Un “carico” da 100 miliardi di euro da qui al 2020 vincolati ai sei settori chiave – acciaio, automotive, cantieristica navale, costruzioni, industria per la sicurezza e turismo – su cui la Ue si gioca la partita della reindustrializzazione, dopo 5 anni di crisi e un decennio votato a finanza e terziario avanzato.
È l’architrave del nuovo “industrial compact” – un nuovo patto di politica industriale per Eurolandia – quello che presenterà domani a Bruxelles il vicepresidente della Commissione Ue e commissario all’Industria, Antonio Tajani, assieme al presidente Jose Manuel Barroso e al collega per l’Energia Gunther Oettinger.
L’obiettivo resta quello di portare al 20% il Pil prodotto dalla manifattura in Europa (oggi è al 14%) entro il 2020 e l’industrial compact dovrebbe servire proprio a rafforzare la politica microeconomica dell’area per uscire dalla crisi e creare un contraltare alle politiche di austerità e rigore. A questo scopo “Orizzonte 2020” – cioè il programma per promuovere la ricerca e innovazione nell’Unione europea – prevederà almeno 100 miliardi di euro di incentivi tra 2014 e 2020 vincolati ai sei settori chiave per la “rinascita” della politica industriale europea. In pratica, “Orizzonte 2020” sarà finalizzato anche alla ricerca e all’innovazione industriale (non più solamente accademica) e sarà, per la prima volta, integrabile anche con i fondi strutturali e con i cofinanziamenti nazionali. In questo modo, la Ue sarà nelle condizioni di finanziare l’intero processo di trasferimento tecnologico: dalla ricerca al progetto-pilota sino alla commercializzazione del prodotto.
«Un’inversione di tendenza» secondo lo stesso Tajani, perché si individuano sei pilastri di filiera specifici e su questi si drenano risorse e un quadro di sistema coerente capace di accompagnare attraverso i bandi – i primi sono partiti poche settimane fa – la ricerca accademica e industriale, l’industrializzazione e la commercializzazione. La Ue propone anche di creare a livello regionali “Piattaforme intelligenti” per facilitare i contatti tra aziende e distretti, facilitare il trasferimento tecnologico e le opportunità di business.
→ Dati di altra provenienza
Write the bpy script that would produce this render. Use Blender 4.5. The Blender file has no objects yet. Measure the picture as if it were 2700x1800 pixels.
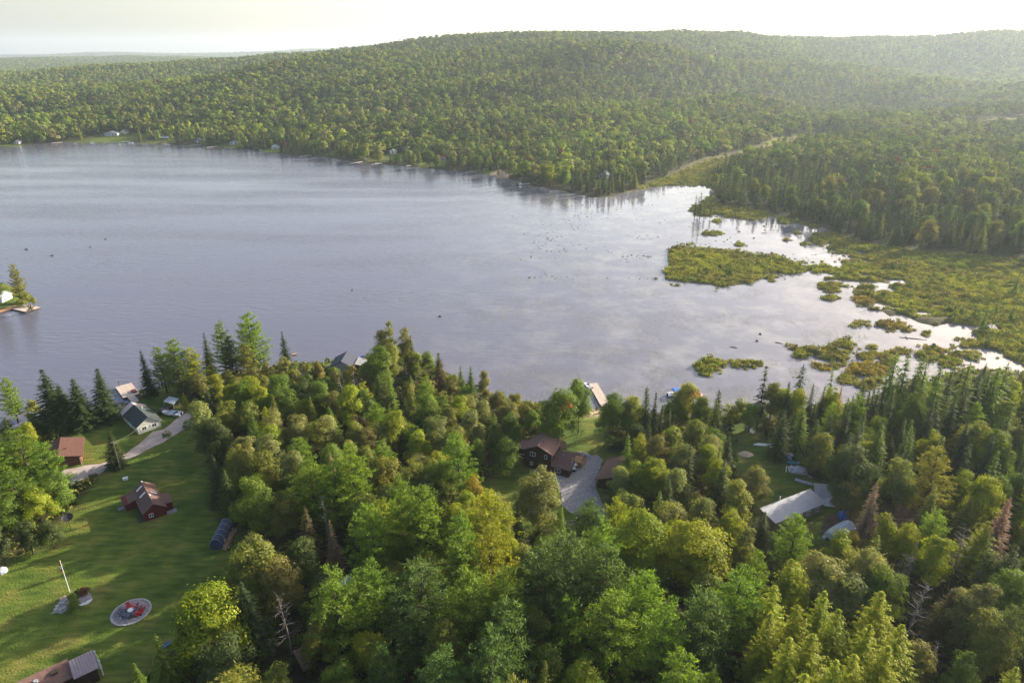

La lotta alla burocrazia non è solo un obiettivo italiano. Nel nuovo “industrial compact” c’è anche un impegno a ridurre gli oneri burocratici. Prevista, infatti, una proposta di direttiva per rivedere lo Small business act e rendere obbligatorie per gli Stati alcune misure di semplificazione. Ad esempio, 3 giorni e 100 euro di spesa per aprire un’impresa o al massimo 30 giorni per ottenere una licenza commerciale.
Intanto a Bruxelles, domani, si decide sul tetto alle emissioni di CO2 e sulla quota di energia da coprire con le energie rinnovabili. Si rivede, in pratica, il cosiddetto «20-20-20» (20% di riduzione di emissioni rispetto al 1990,20% di rinnovabili, 20% di maggior efficienza entro il 2020). La Commissione sosterrà, a maggioranza (contrari Tajani, Olli Rehn agli Affari economici, Dacian Ciolos all’agricoltura e Oettinger) una riduzione obbligatoria delle emissioni di Co2 del 40% entro il 2020 rispetto ai livelli del 1990 e l’uso delle energie rinnovabili al 27% del totale del consumi. Secondo Tajani si tratta di obiettivi troppo ambiziosi. Il rischio è che poi si costringano, paradossalmente, le imprese a delocalizzare. Mentre sarebbe meglio, secondo il vicepresidente Ue, fermarsi alla situazione odierna, che corrisponde a una quota di rinnovabili del 24 per cento contro invece il 27 per cento.
Infine, qualcosa si muove anche sul fronte dei visti turistici, per affrontare le emergenze legate ai flussi previsti con l’Expo. Tajani e il commissario agli Affari Interni, Cecilia Malmstroem, stanno lavorando a uno snellimento delle procedure.
Per Expo 2015 e i Mondiali di calcio di Francia 2016 visto turistico automatico per tutta l’area Schengen ai cittadini extracomunitari che vi siano già stati in precedenza. Mentre sarà tolto l’obbligo di visto da Emirati Arabi, Perù e Colombia.